対人恐怖症の症例を見ていると、かなりの部分か顔に関係している。対人恐怖症の人は、他人の目、つまりは「他者からの評価」に強い関心を寄せていて、馬鹿にされたり、笑われるという事に恐怖を覚えている。そして実際には、「自分の顔は普通ではない」という強い確信を自分で持っている。

顔は自分のものではあるけれど、同時に他人が相手の内面を覗き込む際の大きな窓口でもあると思う 。自らの内側で起きている事が最も現れるのが顔であり、そういう点では私達は顔によって自らの内側を他人に教えてもいる。

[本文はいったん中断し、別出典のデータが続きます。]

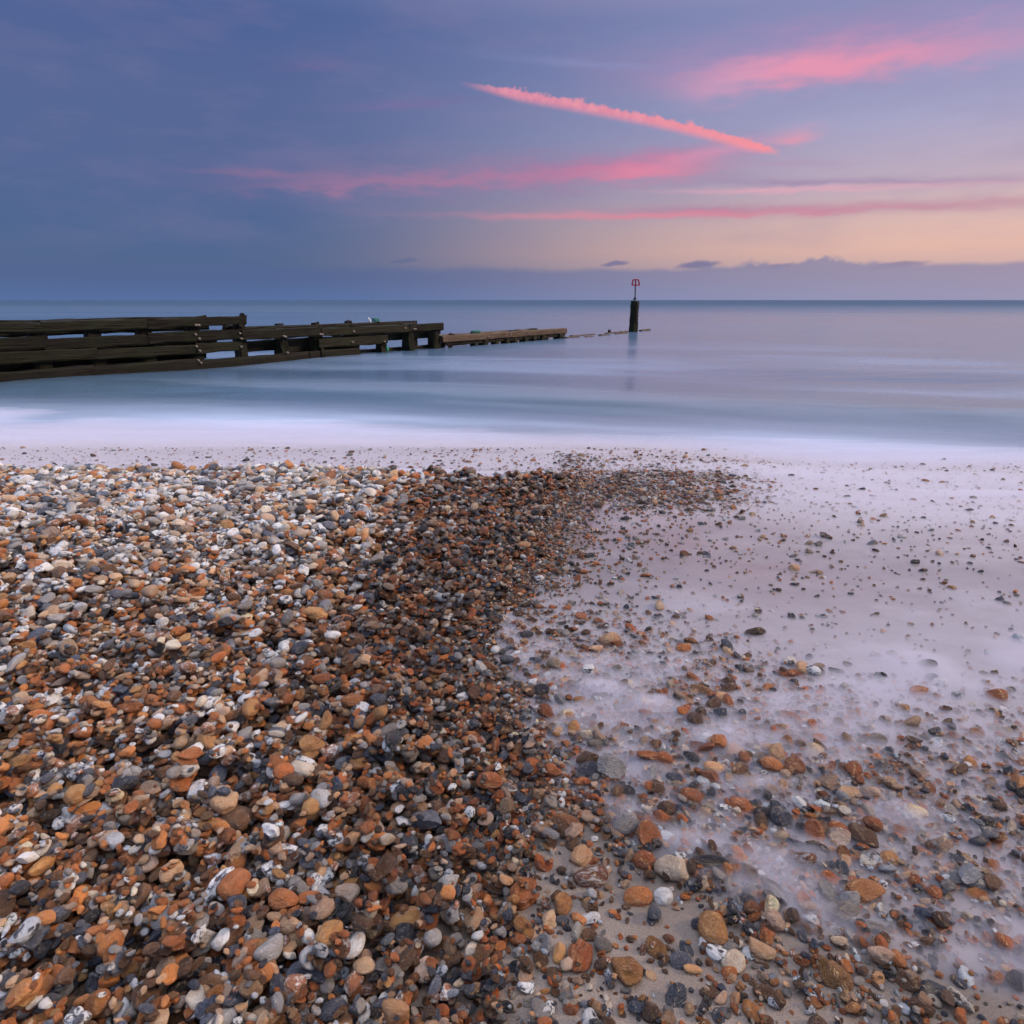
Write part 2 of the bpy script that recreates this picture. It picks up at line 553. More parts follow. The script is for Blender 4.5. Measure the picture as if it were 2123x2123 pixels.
foam_n = 0.42 * (1 - sstep(rd + 2.4 * (silk2 - 0.5), -4.2, -1.0))
foam = np.clip(foam_s + foam_b + foam_n, 0, 1)
left_calm = 0.55 + 0.45 * sstep(SX + 0.45 * SY, -3, 2)
foam = foam * np.where(SY > 8.0, left_calm, 1)
me = grid_mesh('sea', SX, SY, SZ, {'foam': foam, 'near': np.exp(-((rd + 0.35) / 1.25) ** 2) * (0.55 + 0.45 * sstep(SX, -6, 3)), 'ruffle': sstep(np.log(SY), math.log(55.0), math.log(330.0)), 'shallow': sstep(depth, 0.004, 0.11)})
m, n, o = new_mat('sea_water')
co = n.new('ShaderNodeTexCoord').outputs['Object']
cs = n.vm('MULTIPLY', co, (0.12, 0.5, 1.0))
w1 = n.noise(cs, 1.0, 5, 0.6)
w2 = n.noise(n.vm('MULTIPLY', co, (0.012, 0.035, 1.0)), 1.0, 4, 0.6)
foamf = fattr(n, 'foam').outputs['Fac']
ff = n.m('MULTIPLY', foamf, n.smooth(w1, 0.2, 0.7, 0.85, 1.1), clamp=True)
watc = n.mix(n.smooth(w2, 0.3, 0.7), (0.060, 0.115, 0.185, 1), (0.085, 0.145, 0.225, 1))
watc = n.mix(fattr(n, 'near').outputs['Fac'], watc, (0.070, 0.120, 0.155, 1))
basec = n.mix(ff, watc, (0.56, 0.65, 0.84, 1))
sp = n.new('ShaderNodeSeparateXYZ'); n.put(sp.inputs[0], co)
ruf = fattr(n, 'ruffle').outputs['Fac']
rgh0 = n.m('ADD', n.m('MULTIPLY_ADD', ff, 0.4, 0.15), n.m('MULTIPLY', w2, 0.12))
nb = bump(n, n.noise(n.vm('MULTIPLY', co, (0.5, 1.6, 1.0)), 1.0, 4, 0.55), 0.12, 0.16)
rgh = n.m('MULTIPLY_ADD', ruf, 0.4, rgh0)
basec = n.mix(n.m('MULTIPLY', ruf, 0.75), basec, (0.040, 0.075, 0.130, 1))
spc = n.m('MULTIPLY_ADD', ruf, -0.36, 0.44)
principled(n, o, Base_Color=basec, Roughness=rgh, IOR=1.333, Normal=nb, Specular_IOR_Level=spc, Alpha=fattr(n, 'shallow').outputs['Fac'])
sea = link('sea', me, m)
tag(sea, 'smooth blue sea blurred by a long exposure', kind='structure')

# ---------------------------------------------------------------- swash mist
fx = np.linspace(-11.5, 11.5, 481); 
fy = np.concatenate([np.linspace(0.55, 3.0, 150), np.linspace(3.0, 11.0, 240)[1:]])
FX, FY = np.meshgrid(fx, fy)
FE = edge_dist(FX, FY)
gz = ground_z(FX, FY)
inn = sstep(FE, -0.02, 0.16 + 0.05 * FY)
n1 = fbm(FX * 2.3, FY * 3.0, 91, 4)
n2 = fbm(FX * 6.0, FY * 7.0, 95, 3)
n3 = fbm(FX * 0.8, FY * 2.4, 98, 4)
n4 = fbm(FX * 0.30 + 0.2 * FY, FY * 2.0, 99, 5)
T = -0.02 + inn * (0.033 - 0.0112 * sstep(FY, 2.0, 3.2) + 0.013 * sstep(n1, 0.40, 0.75) * (1 - 0.85 * sstep(FY, 2.0, 3.0)) + 0.004 * (n2 - 0.5) * (1 - sstep(FY, 2.0, 3.0)))
# bright lips of foam along the edge near the camera
lip = np.exp(-((FE - 0.10) / 0.085) ** 2) * sstep(n1, 0.36, 0.62) * (1 - sstep(FY, 2.2, 3.4))
T += lip * 0.026
# patches of brighter foam that drained between the stones
for (px, py, rx, ry) in ((1335, 1600, 60, 34), (1045, 1592, 60, 26), (1018, 1420, 30, 46), (1250, 1695, 80, 30), (1400, 1762, 60, 22), (1440, 1868, 80, 26),
                         (1560, 1905, 90, 22), (1660, 1945, 60, 20), (1585, 1645, 50, 22), (1700, 1785, 50, 22), (1500, 1545, 50, 24), (1180, 1500, 60, 26),
                         (1350, 1470, 50, 22), (1850, 1700, 90, 30), (1950, 1900, 80, 30), (1240, 1440, 40, 16)):
    g0 = hit_ground(px, py)
    gx, gy = abs(hit_ground(px + rx, py)[0] - g0[0]), abs(hit_ground(px, py - ry)[1] - g0[1])
    T += inn * 0.021 * np.exp(-((FX - g0[0]) / gx) ** 2 - ((FY - g0[1]) / gy) ** 2) * sstep(n1 + 0.3 * (n2 - 0.5), 0.22, 0.66)
g0 = hit_ground(1470, 1015)
T += inn * 0.012 * np.exp(-((FX - g0[0]) / 0.8) ** 2 - ((FY - g0[1]) / 0.7) ** 2)
# spent wave in front of and beside the bank
back = sstep(FY + 0.16 * np.maximum(FX, 0) + 1.0 * (n3 - 0.5), 4.80, 6.2)
T = np.maximum(T, -0.02 + back * (0.022 + 0.030 * sstep(n4, 0.3, 0.8)))
rmist = sstep(FX - 0.25 * FY, 0.2, 1.8) * sstep(FY, 2.6, 6.0) * inn
T += rmist * 0.018 * (0.5 + n3)
T = np.clip(T, -0.02, 0.12)
T = np.maximum(T, -0.02 + 0.030 * sstep(FY, 5.15, 6.0))
# over the shallows the mist lies on the water and thins out towards the wave
rdF = FY - ridge_y(FX) + 2.2 * (n4 - 0.5)
base_s = 0.5 * (gz + np.sqrt(gz * gz + 0.012 ** 2)) - 0.006 * np.exp(-(gz / 0.03) ** 2)
base_s = np.where(FY > 5.0, base_s, gz)
out_ = (1 - sstep(rdF, -5.2, -1.0)) ** 2
TOP = base_s + np.where(FY > 5.0, np.where(T > 0, np.minimum(T, 0.030) * out_, T) - 0.03 * sstep(rdF, -2.6, -0.8), T)
BOT = np.minimum(gz - 0.04, TOP - 0.015)
ny, nx = FX.shape
v = np.concatenate([np.stack([FX, FY, TOP], -1).reshape(-1, 3), np.stack([FX, FY, BOT], -1).reshape(-1, 3)])
i = np.arange((ny - 1) * (nx - 1)); r, c = i // (nx - 1), i % (nx - 1)
qt = np.stack([r * nx + c, r * nx + c + 1, (r + 1) * nx + c + 1, (r + 1) * nx + c], -1)
qb = qt[:, ::-1] + ny * nx
side = []
NN = ny * nx
for k in range(nx - 1):
    side.append((k + 1, k, k + NN, k + 1 + NN))
    a = (ny - 1) * nx + k
    side.append((a, a + 1, a + 1 + NN, a + NN))
for k in range(ny - 1):
    a, b = k * nx, (k + 1) * nx
    side.append((a, b, b + NN, a + NN))
    a, b = k * nx + nx - 1, (k + 1) * nx + nx - 1
    side.append((b, a, a + NN, b + NN))
me = bpy.data.meshes.new('swash_mist')
fill_mesh(me, v, np.concatenate([qt, qb, np.array(side)]))
m, n, o = new_mat('spray_mist')
pv = n.new('ShaderNodeVolumePrincipled')
pv.inputs['Color'].default_value = (0.83, 0.83, 0.94, 1)
pv.inputs['Density'].default_value = 20.0
pv.inputs['Anisotropy'].default_value = 0.0
n.L.new(pv.outputs[0], o.inputs['Volume'])
mist = link('swash_mist', me, m)
tag(mist, 'white misty swash of spent waves drifting between the stones', kind='stuff')

# ---------------------------------------------------------------- stone shapes
def ico(sub):
    bm = bmesh.new()
    bmesh.ops.create_icosphere(bm, subdivisions=sub, radius=1.0)
    v = np.array([p.co[:] for p in bm.verts]); f = np.array([[q.index for q in t.verts] for t in bm.faces])
    bm.free()
    return v, f


ICO_V, ICO_F = ico(4)
ICO3_V, ICO3_F = ico(3)
KINDS = ['round', 'angular', 'knob', 'flake', 'angular', 'lump', 'bean', 'angular', 'round', 'flake']


def stone_shape(kind, rng, V):
    p = V.copy()
    if kind == 'round':
        e = rng.uniform(1.9, 2.6)
        p = np.sign(p) * np.abs(p) ** (2.0 / e)
        amp = [(1.2, .10), (2.3, .04)]
    elif kind == 'angular':
        amp = [(1.3, .16), (3.0, .035)]
    elif kind == 'knob':
        amp = [(1.8, .22), (3.4, .12), (7, .02)]
    elif kind == 'flake':
        amp = [(1.5, .14), (4, .03)]
    elif kind == 'bean':
        p[:, 2] += 0.28 * p[:, 0] ** 2
        p[:, 1] += 0.35 * p[:, 0] ** 2 * rng.choice([-1, 1])
        amp = [(1.5, .08), (3.5, .03)]
    else:
        amp = [(1.4, .17), (2.8, .09), (6, .03)]
    d = np.zeros(len(p))
    for k, a in amp:
        for _ in range(5):
            q = rng.normal(size=3); q *= k / np.linalg.norm(q) * rng.uniform(0.7, 1.3)
            d += a / 2.0 * np.sin(p @ q * 1.6 + rng.uniform(0, 6.28))
    p = p * (1 + d)[:, None]
    ncut = {'round': 2, 'angular': 11, 'knob': 3, 'flake': 6, 'bean': 1, 'lump': 4}[kind]
    for _ in range(ncut):
        q = rng.normal(size=3); q /= np.linalg.norm(q)
        if kind == 'flake' and rng.random() < 0.6:
            q = np.array([0.15 * rng.normal(), 0.15 * rng.normal(), rng.choice([-1, 1])]); q /= np.linalg.norm(q)
        h = (p @ q)
        lim = np.max(h) * rng.uniform(0.55 if kind in ('angular', 'flake') else 0.72, 0.88)
        ov = np.maximum(h - lim, 0)
        p = p - (ov * 0.95)[:, None] * q
    # scooped conchoidal bites for flint
    for _ in range({'angular': 2, 'flake': 2, 'knob': 2, 'lump': 1}.get(kind, 0)):
        q = rng.normal(size=3); q /= np.linalg.norm(q)
        c = q * rng.uniform(1.25, 1.5); r = rng.uniform(0.55, 0.8)
        dv = p - c; dl = np.linalg.norm(dv, axis=1)
        push = np.maximum(r - dl, 0)
        p = p + dv / dl[:, None] * push[:, None] * 0.9
    lo, hi = p.min(0), p.max(0)
    return (p - (lo + hi) / 2) / ((hi - lo) / 2)


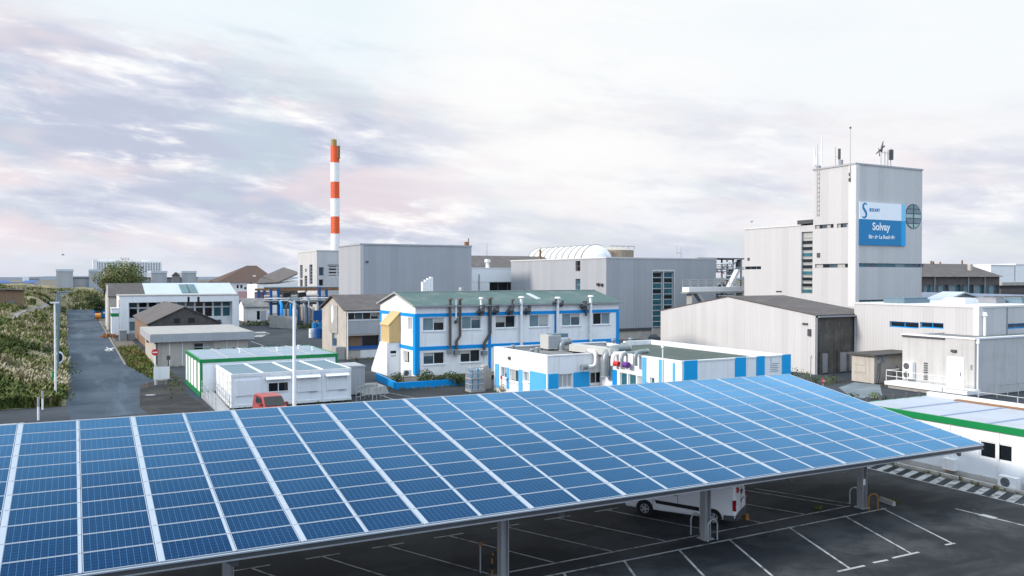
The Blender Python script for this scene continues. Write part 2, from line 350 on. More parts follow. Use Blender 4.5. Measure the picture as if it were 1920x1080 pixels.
sx = nd(nt, 'ShaderNodeSeparateXYZ'); L.new(D, sx.inputs[0]); dz = mth(nt, 'MAXIMUM', sx.outputs[2], 0.)
inv = mth(nt, 'DIVIDE', 1., mth(nt, 'ADD', dz, .09))
pv = nd(nt, 'ShaderNodeCombineXYZ'); L.new(mth(nt, 'MULTIPLY', sx.outputs[0], inv), pv.inputs[0]); L.new(mth(nt, 'MULTIPLY', sx.outputs[1], inv), pv.inputs[1])
def cloud(scale, rot, loc, detail, dist=.6, sc=(1,1,1), rough=.55):
    mp = nd(nt, 'ShaderNodeMapping'); mp.inputs['Rotation'].default_value = (0,0,R(rot)); mp.inputs['Location'].default_value = loc; mp.inputs['Scale'].default_value = sc; L.new(pv.outputs[0], mp.inputs[0])
    n = nd(nt, 'ShaderNodeTexNoise'); n.inputs['Scale'].default_value = scale; n.inputs['Detail'].default_value = detail; n.inputs['Roughness'].default_value = rough; n.inputs['Distortion'].default_value = dist
    L.new(mp.outputs[0], n.inputs['Vector']); return n.outputs['Fac']
def lobe(px, py, p0, p1):
    v = Vector(ray(px, py)).normalized(); d = nd(nt, 'ShaderNodeVectorMath', operation='DOT_PRODUCT'); L.new(D, d.inputs[0]); d.inputs[1].default_value = v
    return ramp(nt, d.outputs['Value'], math.cos(R(p0)), math.cos(R(p1)))
# clouds: soft flattened billows, their rows dipping gently towards the right of the view
rt = nd(nt, 'ShaderNodeVectorMath', operation='DOT_PRODUCT'); L.new(D, rt.inputs[0]); rt.inputs[1].default_value = (math.cos(TH), -math.sin(TH), 0)
zt = mth(nt, 'ADD', sx.outputs[2], mth(nt, 'MULTIPLY', rt.outputs['Value'], .10))
cvec = nd(nt, 'ShaderNodeCombineXYZ'); L.new(sx.outputs[0], cvec.inputs[0]); L.new(sx.outputs[1], cvec.inputs[1])
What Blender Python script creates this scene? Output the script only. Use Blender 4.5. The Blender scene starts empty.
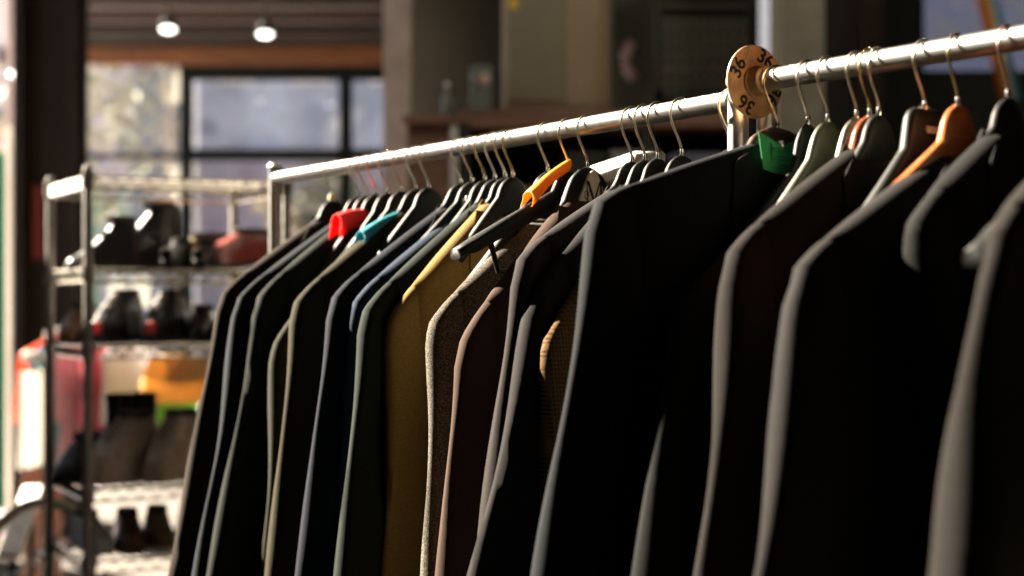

競技をやっていて、僕自身の恐怖の多くが他者評価に起因するとふと気づいた。それから試合前に話しがけがたい顔を作るようになった。無表情な能面のような顔を作れば外界と遮断できるような感覚があり、そうすると後は内面の自分を練るだけになった。

見られるという行為、顔をあわせるという行為の緊張具合は相手との関係性による。SNSは僕は基本肯定的だけど、一つ問題を指摘するとしたら顔を作れない人が増える事。人生で人と顔を合わせた回数の少ない人の表情というものがある。

原始宗教や日本の祭りの多くに、仮粧や仮面をかぶるという行為があるのも何か示唆的だと感じる。内面は顔にでると言うけれど、顔によって内面が作られるという事もあるように思う。